Career in government:
- Staff positions on Senate Select Committee on Intelligence (SSCI) beginning 1985, serving under Senators William Cohen, John Chafee, John Warner, Jay Rockefeller.
- Participated in drafting the legislation that created US Special Operations Command (1987 NDAA).
- Deputy Assistant Secretary of Defense for Intelligence under Presidents Clinton and George W. Bush, serving under Secretary of Defense Donald Rumsfeld.
- Oversaw the Pentagon’s special access programs (SAPs) as part of a DoD committee.
- Minority staff director of SSCI under Senator Jay Rockefeller (2003).

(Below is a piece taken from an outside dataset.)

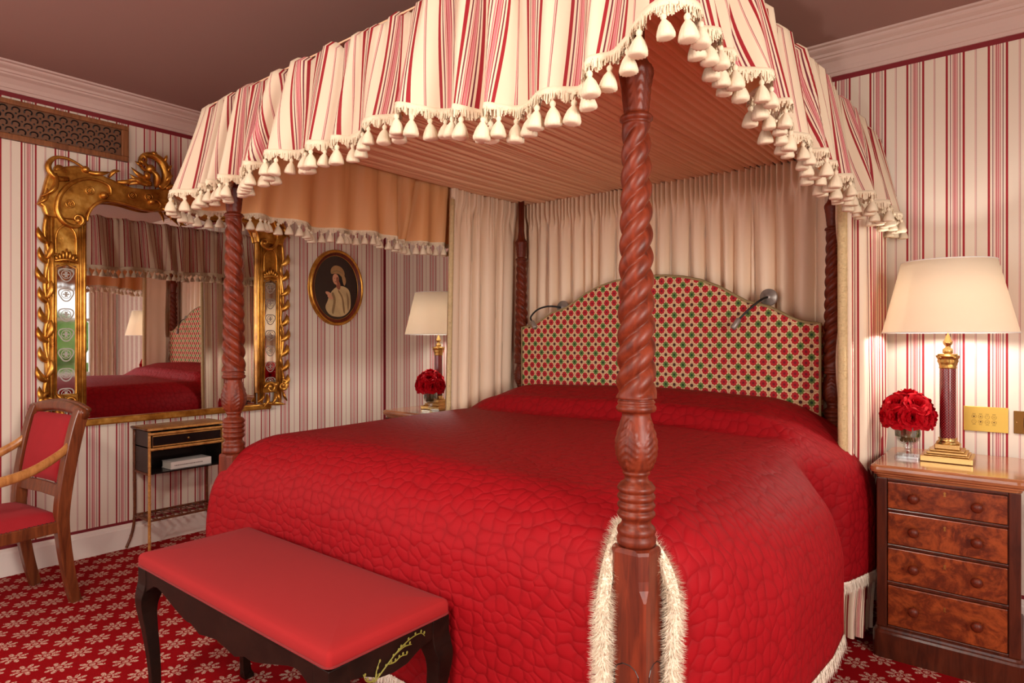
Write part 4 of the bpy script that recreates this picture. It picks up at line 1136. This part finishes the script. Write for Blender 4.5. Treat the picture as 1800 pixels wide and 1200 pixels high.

Ed Henry of Roll Call called his credentials “distinguished.” Military.com called him a “top expert” in national security.
UAP Activities
- Identified by The Washington Post (2017) as having worked with AATIP.
- Personally provided the Pentagon UFO videos (FLIR, GIMBAL, GOFAST) to the New York Times, facilitating the December 2017 story.
- Joined To the Stars Academy of Arts and Sciences in 2017 as “National Security Affairs Advisor.” At TTSA’s first press conference, he “unveiled photographic evidence of a UFO” that turned out to be a party balloon (noted by journalist Art Levine).
- Left TTSA in late 2020 with Elizondo to focus on government lobbying for UFO transparency.
- Lobbied in support of the NDAA 2022 provisions creating AARO.
- Research affiliate of Avi Loeb’s Galileo Project.
Significance
Mellon’s career gives him unusual credibility: he had actual SAP oversight experience in the Pentagon. His claim is that during this oversight work, he encountered programs that raised UAP-related questions. Unlike Elizondo, whose AATIP role is disputed, Mellon’s government service is thoroughly documented.
The counterargument is that Mellon’s UAP advocacy began after he left government, and that having held high positions does not immunize someone from being wrong. The party balloon incident at TTSA’s first press conference is an embarrassing data point for those citing his judgment.
Keith Kloor wrote that Mellon “oversaw the Pentagon’s most sensitive and closely held ‘black’ programs.”